In the end, students with disabilities will likely require accommodations tailored to their specific needs, says Vanderbilt's Fuchs. Although she and other researchers have identified accommodations that appear to preserve test validity, they're also finding that the same accommodations work appropriately for some students but not others.

For example, providing extended time does not on average boost the scores of students with learning disabilities more than the scores of students without disabilities, researchers find. Yet the accommodation does in fact benefit some individual students with learning disabilities, suggesting that extended time speaks to something essential about the specific disabilities of some subset of learning disabled students.

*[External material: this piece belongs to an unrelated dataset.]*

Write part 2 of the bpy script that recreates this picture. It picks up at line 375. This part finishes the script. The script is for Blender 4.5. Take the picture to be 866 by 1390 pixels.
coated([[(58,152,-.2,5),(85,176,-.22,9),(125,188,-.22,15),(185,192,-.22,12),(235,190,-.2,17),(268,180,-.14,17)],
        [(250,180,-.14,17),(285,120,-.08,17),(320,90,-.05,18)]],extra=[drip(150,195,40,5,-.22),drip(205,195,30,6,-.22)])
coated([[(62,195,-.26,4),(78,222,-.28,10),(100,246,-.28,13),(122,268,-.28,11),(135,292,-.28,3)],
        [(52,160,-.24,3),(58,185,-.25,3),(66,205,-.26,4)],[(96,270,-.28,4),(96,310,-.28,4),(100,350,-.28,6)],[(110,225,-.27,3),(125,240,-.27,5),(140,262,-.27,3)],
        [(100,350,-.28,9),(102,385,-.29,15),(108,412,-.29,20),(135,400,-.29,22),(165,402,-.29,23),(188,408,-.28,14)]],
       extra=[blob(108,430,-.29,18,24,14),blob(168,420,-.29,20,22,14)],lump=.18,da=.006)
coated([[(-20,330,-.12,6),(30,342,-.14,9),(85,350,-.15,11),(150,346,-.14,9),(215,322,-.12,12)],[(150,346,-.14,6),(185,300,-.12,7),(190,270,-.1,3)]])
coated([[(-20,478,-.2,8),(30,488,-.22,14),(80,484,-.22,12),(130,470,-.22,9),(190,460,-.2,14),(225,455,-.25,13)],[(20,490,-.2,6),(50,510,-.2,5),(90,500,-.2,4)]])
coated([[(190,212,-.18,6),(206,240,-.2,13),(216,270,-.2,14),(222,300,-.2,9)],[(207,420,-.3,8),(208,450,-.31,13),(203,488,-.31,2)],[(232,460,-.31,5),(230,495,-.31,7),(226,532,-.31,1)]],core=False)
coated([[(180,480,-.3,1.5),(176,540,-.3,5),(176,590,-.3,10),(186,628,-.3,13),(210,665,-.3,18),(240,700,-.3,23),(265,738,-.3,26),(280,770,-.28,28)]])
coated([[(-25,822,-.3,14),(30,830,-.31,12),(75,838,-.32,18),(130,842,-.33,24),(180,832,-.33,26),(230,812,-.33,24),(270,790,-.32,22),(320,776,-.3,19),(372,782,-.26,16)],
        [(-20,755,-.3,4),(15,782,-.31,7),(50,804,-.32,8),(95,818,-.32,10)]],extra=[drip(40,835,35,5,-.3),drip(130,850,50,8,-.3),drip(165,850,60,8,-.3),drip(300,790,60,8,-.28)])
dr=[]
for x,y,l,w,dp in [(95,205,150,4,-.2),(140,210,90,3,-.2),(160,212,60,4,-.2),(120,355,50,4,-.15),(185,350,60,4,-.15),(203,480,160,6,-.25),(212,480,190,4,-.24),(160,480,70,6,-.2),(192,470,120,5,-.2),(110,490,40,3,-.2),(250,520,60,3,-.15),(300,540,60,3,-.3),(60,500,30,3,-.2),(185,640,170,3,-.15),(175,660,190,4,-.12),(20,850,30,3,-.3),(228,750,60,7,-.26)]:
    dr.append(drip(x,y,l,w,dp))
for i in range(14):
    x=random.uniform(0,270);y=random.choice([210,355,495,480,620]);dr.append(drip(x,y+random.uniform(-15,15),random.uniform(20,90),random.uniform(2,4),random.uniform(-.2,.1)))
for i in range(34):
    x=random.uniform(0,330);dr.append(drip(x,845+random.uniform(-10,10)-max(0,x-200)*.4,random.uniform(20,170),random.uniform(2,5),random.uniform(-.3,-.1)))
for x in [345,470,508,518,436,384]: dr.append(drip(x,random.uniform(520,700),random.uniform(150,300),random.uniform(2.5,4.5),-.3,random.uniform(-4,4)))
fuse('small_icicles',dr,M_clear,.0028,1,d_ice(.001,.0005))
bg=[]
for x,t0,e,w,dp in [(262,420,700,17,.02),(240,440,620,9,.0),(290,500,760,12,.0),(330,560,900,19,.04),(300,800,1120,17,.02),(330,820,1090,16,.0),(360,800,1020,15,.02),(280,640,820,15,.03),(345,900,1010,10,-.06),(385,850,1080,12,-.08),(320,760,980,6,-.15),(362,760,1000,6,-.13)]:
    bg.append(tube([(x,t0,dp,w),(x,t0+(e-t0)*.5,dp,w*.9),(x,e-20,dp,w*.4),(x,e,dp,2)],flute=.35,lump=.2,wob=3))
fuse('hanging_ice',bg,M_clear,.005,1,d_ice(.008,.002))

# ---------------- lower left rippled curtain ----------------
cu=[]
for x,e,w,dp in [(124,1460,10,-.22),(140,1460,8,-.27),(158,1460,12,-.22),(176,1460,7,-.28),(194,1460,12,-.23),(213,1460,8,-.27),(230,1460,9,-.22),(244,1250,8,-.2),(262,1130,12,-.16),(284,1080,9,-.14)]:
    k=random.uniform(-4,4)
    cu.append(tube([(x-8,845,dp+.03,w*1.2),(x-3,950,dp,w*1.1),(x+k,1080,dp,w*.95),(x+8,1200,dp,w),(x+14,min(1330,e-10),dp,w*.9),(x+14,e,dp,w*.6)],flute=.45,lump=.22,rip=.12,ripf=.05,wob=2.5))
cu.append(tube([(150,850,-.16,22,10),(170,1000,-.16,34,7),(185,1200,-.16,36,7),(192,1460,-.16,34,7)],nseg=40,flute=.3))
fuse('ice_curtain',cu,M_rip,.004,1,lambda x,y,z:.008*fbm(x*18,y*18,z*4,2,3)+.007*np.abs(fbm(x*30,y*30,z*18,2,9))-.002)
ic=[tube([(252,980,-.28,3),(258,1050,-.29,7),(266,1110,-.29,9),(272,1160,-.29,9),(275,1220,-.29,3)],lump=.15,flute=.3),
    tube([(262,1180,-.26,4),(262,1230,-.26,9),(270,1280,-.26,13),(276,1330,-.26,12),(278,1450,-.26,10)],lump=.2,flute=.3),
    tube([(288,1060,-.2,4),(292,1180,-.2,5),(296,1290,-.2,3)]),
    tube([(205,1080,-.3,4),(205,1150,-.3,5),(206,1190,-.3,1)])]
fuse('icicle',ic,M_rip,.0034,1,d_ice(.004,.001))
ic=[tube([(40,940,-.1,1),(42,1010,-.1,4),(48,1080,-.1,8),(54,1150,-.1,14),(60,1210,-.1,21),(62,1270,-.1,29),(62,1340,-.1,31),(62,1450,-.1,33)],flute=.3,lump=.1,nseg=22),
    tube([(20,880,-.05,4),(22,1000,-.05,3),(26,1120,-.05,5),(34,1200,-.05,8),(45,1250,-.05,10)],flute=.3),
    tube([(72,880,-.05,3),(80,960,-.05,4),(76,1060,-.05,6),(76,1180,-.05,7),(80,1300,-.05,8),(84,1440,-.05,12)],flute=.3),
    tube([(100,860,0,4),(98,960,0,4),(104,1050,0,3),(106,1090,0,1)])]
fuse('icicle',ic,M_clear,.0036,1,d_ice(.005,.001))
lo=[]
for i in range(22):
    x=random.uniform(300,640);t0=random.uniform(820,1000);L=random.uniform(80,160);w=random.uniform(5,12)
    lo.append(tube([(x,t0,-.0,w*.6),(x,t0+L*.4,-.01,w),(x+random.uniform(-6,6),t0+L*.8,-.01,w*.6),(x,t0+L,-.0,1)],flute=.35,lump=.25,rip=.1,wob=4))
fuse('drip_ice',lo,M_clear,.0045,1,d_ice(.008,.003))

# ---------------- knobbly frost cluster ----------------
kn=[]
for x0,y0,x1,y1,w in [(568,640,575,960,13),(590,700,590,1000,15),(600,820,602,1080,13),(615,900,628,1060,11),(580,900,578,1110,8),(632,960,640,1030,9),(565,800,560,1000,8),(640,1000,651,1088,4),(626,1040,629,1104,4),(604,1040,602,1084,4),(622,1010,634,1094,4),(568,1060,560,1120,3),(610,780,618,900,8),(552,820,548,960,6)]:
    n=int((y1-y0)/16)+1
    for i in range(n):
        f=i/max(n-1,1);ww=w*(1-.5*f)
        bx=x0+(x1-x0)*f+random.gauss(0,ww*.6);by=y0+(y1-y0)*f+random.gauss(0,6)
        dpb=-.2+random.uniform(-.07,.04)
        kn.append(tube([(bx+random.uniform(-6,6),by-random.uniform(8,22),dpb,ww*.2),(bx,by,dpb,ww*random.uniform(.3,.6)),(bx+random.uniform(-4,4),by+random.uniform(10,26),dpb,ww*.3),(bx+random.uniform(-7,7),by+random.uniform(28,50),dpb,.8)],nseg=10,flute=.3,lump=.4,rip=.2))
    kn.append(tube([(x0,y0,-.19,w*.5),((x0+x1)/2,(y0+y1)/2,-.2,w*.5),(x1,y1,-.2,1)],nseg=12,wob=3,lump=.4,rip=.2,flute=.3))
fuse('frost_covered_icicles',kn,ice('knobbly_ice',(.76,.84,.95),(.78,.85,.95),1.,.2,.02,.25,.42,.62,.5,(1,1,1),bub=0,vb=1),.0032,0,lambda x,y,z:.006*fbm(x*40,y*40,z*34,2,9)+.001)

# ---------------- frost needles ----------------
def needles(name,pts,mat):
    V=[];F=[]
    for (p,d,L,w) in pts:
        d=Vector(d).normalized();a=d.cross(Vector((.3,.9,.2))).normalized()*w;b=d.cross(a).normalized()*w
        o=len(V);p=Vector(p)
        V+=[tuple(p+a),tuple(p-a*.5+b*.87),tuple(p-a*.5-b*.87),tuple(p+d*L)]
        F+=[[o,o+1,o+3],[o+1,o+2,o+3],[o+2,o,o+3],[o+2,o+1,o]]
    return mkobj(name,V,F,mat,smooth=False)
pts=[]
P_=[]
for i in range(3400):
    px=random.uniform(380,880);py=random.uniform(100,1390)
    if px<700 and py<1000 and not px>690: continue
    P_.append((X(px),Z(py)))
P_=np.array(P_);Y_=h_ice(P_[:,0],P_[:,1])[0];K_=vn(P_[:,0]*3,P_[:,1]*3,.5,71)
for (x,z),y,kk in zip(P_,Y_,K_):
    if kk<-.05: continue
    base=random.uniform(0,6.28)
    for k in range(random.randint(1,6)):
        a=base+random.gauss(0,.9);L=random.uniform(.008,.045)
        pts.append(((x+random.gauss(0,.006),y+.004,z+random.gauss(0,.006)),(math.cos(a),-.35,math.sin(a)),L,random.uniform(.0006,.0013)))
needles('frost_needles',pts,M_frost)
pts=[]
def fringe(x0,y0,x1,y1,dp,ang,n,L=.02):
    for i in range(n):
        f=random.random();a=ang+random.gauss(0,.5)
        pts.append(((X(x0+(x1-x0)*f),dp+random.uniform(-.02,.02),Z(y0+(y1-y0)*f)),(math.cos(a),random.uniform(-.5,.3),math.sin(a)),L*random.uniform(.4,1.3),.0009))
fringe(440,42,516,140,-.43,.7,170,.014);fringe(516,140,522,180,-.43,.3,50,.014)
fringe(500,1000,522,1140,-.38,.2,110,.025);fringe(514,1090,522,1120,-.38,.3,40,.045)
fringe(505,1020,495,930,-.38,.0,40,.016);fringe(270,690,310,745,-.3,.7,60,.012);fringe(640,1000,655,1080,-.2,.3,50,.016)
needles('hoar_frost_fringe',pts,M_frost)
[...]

On a related note, Fuchs and Tindal find that fourth graders with learning disabilities who take math tests benefit more than students without disabilities when someone reads the text on those tests aloud to them. But this accommodation doesn't work as well for seventh-grade students.

"We're not going to find accommodations that work across the board for all students at all ages," says Tindal.

When words get in the way

Students who are learning English as a second language often have trouble demonstrating their true abilities in math and science on standardized tests because test language inhibits their performance. The goal of accommodations for these students is to design a test that evaluates their cognitive abilities without penalizing them for their problems understanding English, says Jamel Abedi, PhD, of the University of California, Los Angeles Center for Research on Evaluation, Standards and Student Testing (CRESST).

He and his colleagues have conducted a series of studies examining accommodations for English language learners on questions borrowed from the National Assessment of Educational Progress (NAEP) mathematics assessment, administered annually by the U.S. Department of Education. The researchers compared the scores of native English speakers to scores of students learning English as a second language, who were allowed one of four accommodations:

  • Grammatically simplified versions of the test items.

  • Access to a glossary explaining potentially difficult words.

  • English with extra time.

  • Access to a glossary with extra time.

    All strategies except providing a glossary alone significantly helped English-language learners and native English speakers equally, says Abedi. But the only accommodation that narrowed the score difference between the two groups was modified English, the study found.

    "Simplifying the NAEP items is probably the most effective strategy to accommodate [English-language learning] students," says Abedi.